[Scene modeling code data]
_ _ _ _ _

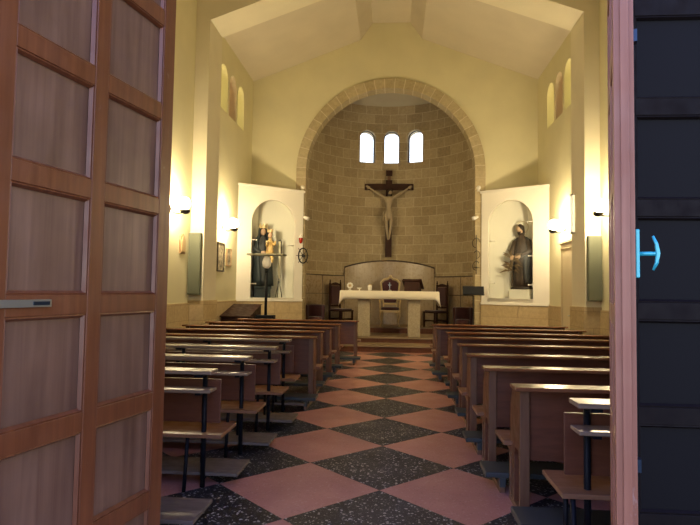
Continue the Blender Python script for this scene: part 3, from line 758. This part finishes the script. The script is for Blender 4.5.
hand(cr, (-.62, -.04, 2.19), (-.8, 0, .5), M_flesh, .95, .6); hand(cr, (.62, -.04, 2.19), (.8, 0, .5), M_flesh, .95, .6)
MB().loft([(.0, -.075, 1.16, .13, .10, .06), (.0, -.08, 1.28, .155, .115, .05), (0, -.075, 1.44, .135, .10, .04), (0, -.075, 1.47, .125, .095, .03)], 32, .05, 8).tube([(-.13, -.12, 1.43), (-.18, -.13, 1.30), (-.17, -.12, 1.12)], [.03, .035, .02], 8).build('loincloth', M_flesh, cr)

# madonna and child
pm = fnL(.86, 0, .33); R45 = math.radians(38)
e = tag(empty('madonna_statue', (pm[0], pm[1], 1.29), .35), 'crowned madonna statue in dark blue mantle holding the child', 'statue')
MB().prism([(-.20, -.16), (.20, -.16), (.20, .15), (-.20, .15)], 0, .25, 'z').prism([(-.22, -.18), (.22, -.18), (.22, .16), (-.22, .16)], .22, .28, 'z').build('plinth', M_blue, e, .01)
MB().loft([(0, 0, .28, .22, .17, .06), (0, 0, .45, .20, .155, .06), (0, 0, .8, .18, .14, .05), (0, 0, 1.05, .165, .125, .04), (0, 0, 1.25, .17, .12, .03), (0, .0, 1.40, .17, .105, .02), (0, 0, 1.49, .10, .08, 0), (0, 0, 1.54, .05, .05, 0), (0, 0, 1.60, .045, .045, 0)], 40, .05, 9).build('gown', M_slate, e)
# mantle: open shell around the back and sides
b = MB(); vs = []; fs = []; n = 36; zz = [.30, .5, .8, 1.1, 1.3, 1.45, 1.56, 1.66, 1.76, 1.80]; rr = [.29, .27, .25, .24, .235, .20, .125, .115, .10, .04]; op = [.15, .2, .35, .5, .6, .7, .8, .95, 1.1, 1.3]
for z, r, q in zip(zz, rr, op):
    for i in range(n+1):
        a = -PI/2 + q + (2*PI-2*q)*i/n; g = 1+.035*math.sin(9*a+z*3)
        vs.append((r*g*math.cos(a), r*.85*g*math.sin(a)+.02, z))
for j in range(len(zz)-1):
    for i in range(n): fs.append((j*(n+1)+i, j*(n+1)+i+1, (j+1)*(n+1)+i+1, (j+1)*(n+1)+i))
o = b.add(vs, fs, True).build('mantle', M_blue, e); o.modifiers.new('s', 'SOLIDIFY').thickness = .02
face((0, -.02, 1.66), .085, 0, M_skin, e, M_hair)
def crown(c, r, m, parent):
    b = MB(); n = 24; vs = []; fs = []
    for i in range(n):
        a = 2*PI*i/n; h = r*1.5 if i % 3 == 0 else r*.7
        vs += [(c[0]+r*math.cos(a), c[1]+r*math.sin(a), c[2]), (c[0]+r*1.25*math.cos(a), c[1]+r*1.25*math.sin(a), c[2]+h)]
    fs = [(2*i, 2*((i+1) % n), 2*((i+1) % n)+1, 2*i+1) for i in range(n)]
    o = b.add(vs, fs).build('crown', m, parent); o.modifiers.new('s', 'SOLIDIFY').thickness = .008
crown((0, 0, 1.745), .085, M_gold, e)
MB().tube([(.14, -.04, 1.38), (.20, -.12, 1.22), (.16, -.24, 1.16)], [.065, .06, .045], 12).tube([(-.14, -.04, 1.38), (-.21, -.10, 1.20), (-.06, -.22, 1.12)], [.065, .06, .045], 12).build('sleeves', M_blue, e)
hand(e, (.14, -.25, 1.16), (-.4, -.3, .3), M_skin, .9, .5); hand(e, (-.06, -.23, 1.12), (1, -.1, .1), M_skin, .9, .4)
kd = MB().loft([(.10, -.24, 1.08, .085, .07, .05), (.10, -.23, 1.22, .075, .065, .05), (.10, -.22, 1.36, .07, .055, .03), (.10, -.22, 1.42, .035, .035), (.10, -.22, 1.46, .03, .03)], 24, .05, 7).tube([(.15, -.24, 1.36), (.2, -.3, 1.30), (.2, -.33, 1.38)], [.028, .024, .018], 8).tube([(.05, -.24, 1.36), (.02, -.31, 1.28), (.02, -.35, 1.34)], [.028, .024, .018], 8).tube([(.08, -.27, 1.12), (.07, -.33, 1.02), (.07, -.33, .92)], [.04, .03, .022], 8).tube([(.13, -.27, 1.12), (.14, -.33, 1.02), (.14, -.34, .92)], [.04, .03, .022], 8).build('child', M_goldr, e); kd.scale = (1.15,)*3; kd.location = (.03, .03, -.19)
face((.10, -.24, 1.52), .062, .1, M_skin, kd, M_hair, long=False); crown((.10, -.23, 1.575), .055, M_gold, kd)
MB().ball((.02, -.38, 1.36), .03, 10).build('orb', M_gold, kd)

e.scale = (1.06, 1.06, 1.06)
# bearded saint with branches
pj = fnR(.98, 0, .34)
e = tag(empty('saint_statue', (pj[0], pj[1], 1.37), -.6), 'bearded saint statue in brown robe with leafy branch and halo', 'statue')
MB().box(-.27, .27, -.2, .2, 0, .24).build('plinth', M_niche, e, .008)
MB().lathe([(.30, .24), (.30, .27), (.27, .30), (.27, .31)], 28, (0,0,0), 1, .72).build('base', M_hair, e)
MB().loft([(.0, 0, .31, .24, .17, .07), (0, 0, .5, .22, .155, .07), (0, 0, .9, .19, .14, .05), (0, 0, 1.15, .185, .135, .04), (0, 0, 1.38, .19, .125, .03), (0, .0, 1.52, .18, .105, .02), (0, 0, 1.60, .09, .075, 0), (-.01, -.01, 1.67, .05, .05, 0), (-.02, -.02, 1.72, .045, .045, 0)], 40, .05, 9).build('robe', M_brown, e)
b = MB(); vs = []; fs = []; zz = [.40, .6, .9, 1.2, 1.4, 1.52, 1.60]; rr = [.27, .26, .25, .25, .235, .215, .12]; q0 = [.5, .45, .4, .6, .8, .9, .9]; q1 = [1.3, 1.2, 1.1, 1.0, .9, .9, .9]
for z, r, qa, qb in zip(zz, rr, q0, q1):
    for i in range(n+1):
        a = -PI/2 + qa + (2*PI-qa-qb)*i/n; g = 1+.04*math.sin(8*a+z*4)
        vs.append((r*g*math.cos(a), r*.8*g*math.sin(a)+.01, z))
for j in range(len(zz)-1):
    for i in range(n): fs.append((j*(n+1)+i, j*(n+1)+i+1, (j+1)*(n+1)+i+1, (j+1)*(n+1)+i))
o = b.add(vs, fs, True).build('mantle', M_slate, e); o.modifiers.new('s', 'SOLIDIFY').thickness = .02
face((-.03, -.05, 1.80), .10, -.5, M_skin, e, M_hair, True, .25)
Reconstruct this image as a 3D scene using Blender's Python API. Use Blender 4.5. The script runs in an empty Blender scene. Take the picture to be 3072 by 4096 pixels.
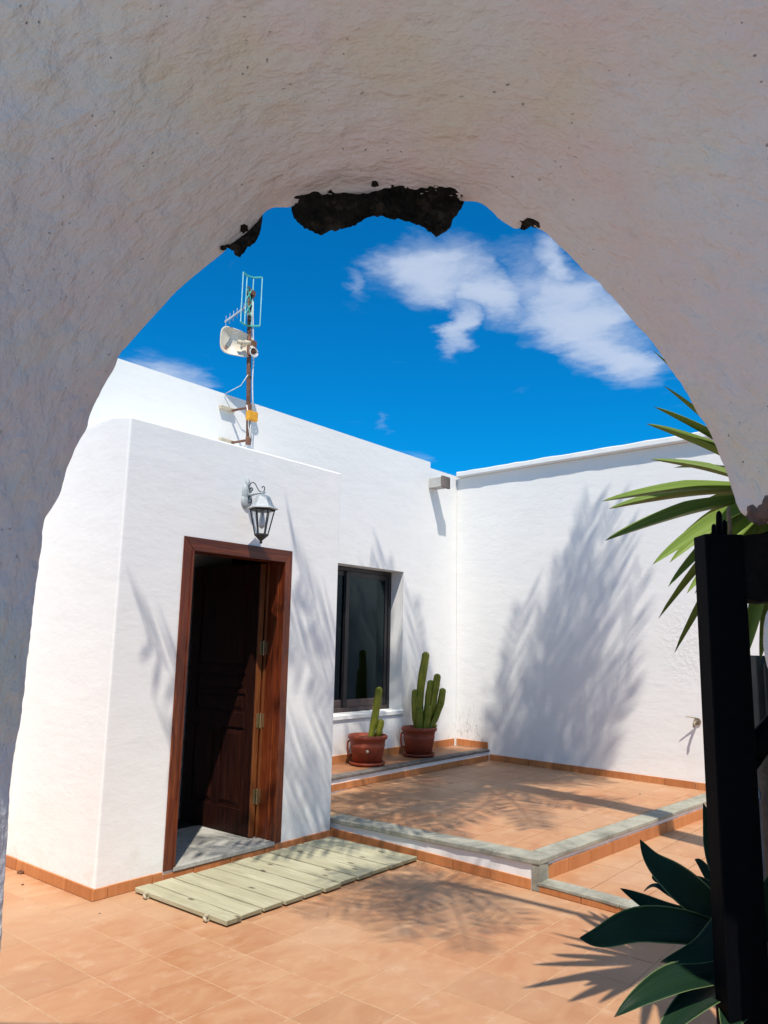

_ _ _ _ _

__DO THIS__:
Make an exact copy of the records above, with the pictures left out.

__THE RESPONSE__:
Continue the Blender Python script for this scene: part 3, from line 758. This part finishes the script. The script is for Blender 4.5.
hand(cr, (-.62, -.04, 2.19), (-.8, 0, .5), M_flesh, .95, .6); hand(cr, (.62, -.04, 2.19), (.8, 0, .5), M_flesh, .95, .6)
MB().loft([(.0, -.075, 1.16, .13, .10, .06), (.0, -.08, 1.28, .155, .115, .05), (0, -.075, 1.44, .135, .10, .04), (0, -.075, 1.47, .125, .095, .03)], 32, .05, 8).tube([(-.13, -.12, 1.43), (-.18, -.13, 1.30), (-.17, -.12, 1.12)], [.03, .035, .02], 8).build('loincloth', M_flesh, cr)

# madonna and child
pm = fnL(.86, 0, .33); R45 = math.radians(38)
e = tag(empty('madonna_statue', (pm[0], pm[1], 1.29), .35), 'crowned madonna statue in dark blue mantle holding the child', 'statue')
MB().prism([(-.20, -.16), (.20, -.16), (.20, .15), (-.20, .15)], 0, .25, 'z').prism([(-.22, -.18), (.22, -.18), (.22, .16), (-.22, .16)], .22, .28, 'z').build('plinth', M_blue, e, .01)
MB().loft([(0, 0, .28, .22, .17, .06), (0, 0, .45, .20, .155, .06), (0, 0, .8, .18, .14, .05), (0, 0, 1.05, .165, .125, .04), (0, 0, 1.25, .17, .12, .03), (0, .0, 1.40, .17, .105, .02), (0, 0, 1.49, .10, .08, 0), (0, 0, 1.54, .05, .05, 0), (0, 0, 1.60, .045, .045, 0)], 40, .05, 9).build('gown', M_slate, e)
# mantle: open shell around the back and sides
b = MB(); vs = []; fs = []; n = 36; zz = [.30, .5, .8, 1.1, 1.3, 1.45, 1.56, 1.66, 1.76, 1.80]; rr = [.29, .27, .25, .24, .235, .20, .125, .115, .10, .04]; op = [.15, .2, .35, .5, .6, .7, .8, .95, 1.1, 1.3]
for z, r, q in zip(zz, rr, op):
    for i in range(n+1):
        a = -PI/2 + q + (2*PI-2*q)*i/n; g = 1+.035*math.sin(9*a+z*3)
        vs.append((r*g*math.cos(a), r*.85*g*math.sin(a)+.02, z))
for j in range(len(zz)-1):
    for i in range(n): fs.append((j*(n+1)+i, j*(n+1)+i+1, (j+1)*(n+1)+i+1, (j+1)*(n+1)+i))
o = b.add(vs, fs, True).build('mantle', M_blue, e); o.modifiers.new('s', 'SOLIDIFY').thickness = .02
face((0, -.02, 1.66), .085, 0, M_skin, e, M_hair)
def crown(c, r, m, parent):
    b = MB(); n = 24; vs = []; fs = []
    for i in range(n):
        a = 2*PI*i/n; h = r*1.5 if i % 3 == 0 else r*.7
        vs += [(c[0]+r*math.cos(a), c[1]+r*math.sin(a), c[2]), (c[0]+r*1.25*math.cos(a), c[1]+r*1.25*math.sin(a), c[2]+h)]
    fs = [(2*i, 2*((i+1) % n), 2*((i+1) % n)+1, 2*i+1) for i in range(n)]
    o = b.add(vs, fs).build('crown', m, parent); o.modifiers.new('s', 'SOLIDIFY').thickness = .008
crown((0, 0, 1.745), .085, M_gold, e)
MB().tube([(.14, -.04, 1.38), (.20, -.12, 1.22), (.16, -.24, 1.16)], [.065, .06, .045], 12).tube([(-.14, -.04, 1.38), (-.21, -.10, 1.20), (-.06, -.22, 1.12)], [.065, .06, .045], 12).build('sleeves', M_blue, e)
hand(e, (.14, -.25, 1.16), (-.4, -.3, .3), M_skin, .9, .5); hand(e, (-.06, -.23, 1.12), (1, -.1, .1), M_skin, .9, .4)
kd = MB().loft([(.10, -.24, 1.08, .085, .07, .05), (.10, -.23, 1.22, .075, .065, .05), (.10, -.22, 1.36, .07, .055, .03), (.10, -.22, 1.42, .035, .035), (.10, -.22, 1.46, .03, .03)], 24, .05, 7).tube([(.15, -.24, 1.36), (.2, -.3, 1.30), (.2, -.33, 1.38)], [.028, .024, .018], 8).tube([(.05, -.24, 1.36), (.02, -.31, 1.28), (.02, -.35, 1.34)], [.028, .024, .018], 8).tube([(.08, -.27, 1.12), (.07, -.33, 1.02), (.07, -.33, .92)], [.04, .03, .022], 8).tube([(.13, -.27, 1.12), (.14, -.33, 1.02), (.14, -.34, .92)], [.04, .03, .022], 8).build('child', M_goldr, e); kd.scale = (1.15,)*3; kd.location = (.03, .03, -.19)
face((.10, -.24, 1.52), .062, .1, M_skin, kd, M_hair, long=False); crown((.10, -.23, 1.575), .055, M_gold, kd)
MB().ball((.02, -.38, 1.36), .03, 10).build('orb', M_gold, kd)

e.scale = (1.06, 1.06, 1.06)
# bearded saint with branches
pj = fnR(.98, 0, .34)
e = tag(empty('saint_statue', (pj[0], pj[1], 1.37), -.6), 'bearded saint statue in brown robe with leafy branch and halo', 'statue')
MB().box(-.27, .27, -.2, .2, 0, .24).build('plinth', M_niche, e, .008)
MB().lathe([(.30, .24), (.30, .27), (.27, .30), (.27, .31)], 28, (0,0,0), 1, .72).build('base', M_hair, e)
MB().loft([(.0, 0, .31, .24, .17, .07), (0, 0, .5, .22, .155, .07), (0, 0, .9, .19, .14, .05), (0, 0, 1.15, .185, .135, .04), (0, 0, 1.38, .19, .125, .03), (0, .0, 1.52, .18, .105, .02), (0, 0, 1.60, .09, .075, 0), (-.01, -.01, 1.67, .05, .05, 0), (-.02, -.02, 1.72, .045, .045, 0)], 40, .05, 9).build('robe', M_brown, e)
b = MB(); vs = []; fs = []; zz = [.40, .6, .9, 1.2, 1.4, 1.52, 1.60]; rr = [.27, .26, .25, .25, .235, .215, .12]; q0 = [.5, .45, .4, .6, .8, .9, .9]; q1 = [1.3, 1.2, 1.1, 1.0, .9, .9, .9]
for z, r, qa, qb in zip(zz, rr, q0, q1):
    for i in range(n+1):
        a = -PI/2 + qa + (2*PI-qa-qb)*i/n; g = 1+.04*math.sin(8*a+z*4)
        vs.append((r*g*math.cos(a), r*.8*g*math.sin(a)+.01, z))
for j in range(len(zz)-1):
    for i in range(n): fs.append((j*(n+1)+i, j*(n+1)+i+1, (j+1)*(n+1)+i+1, (j+1)*(n+1)+i))
o = b.add(vs, fs, True).build('mantle', M_slate, e); o.modifiers.new('s', 'SOLIDIFY').thickness = .02
face((-.03, -.05, 1.80), .10, -.5, M_skin, e, M_hair, True, .25)
Reconstruct this image as a 3D scene using Blender's Python API. Use Blender 4.5. The script runs in an empty Blender scene. Take the picture to be 3072 by 4096 pixels.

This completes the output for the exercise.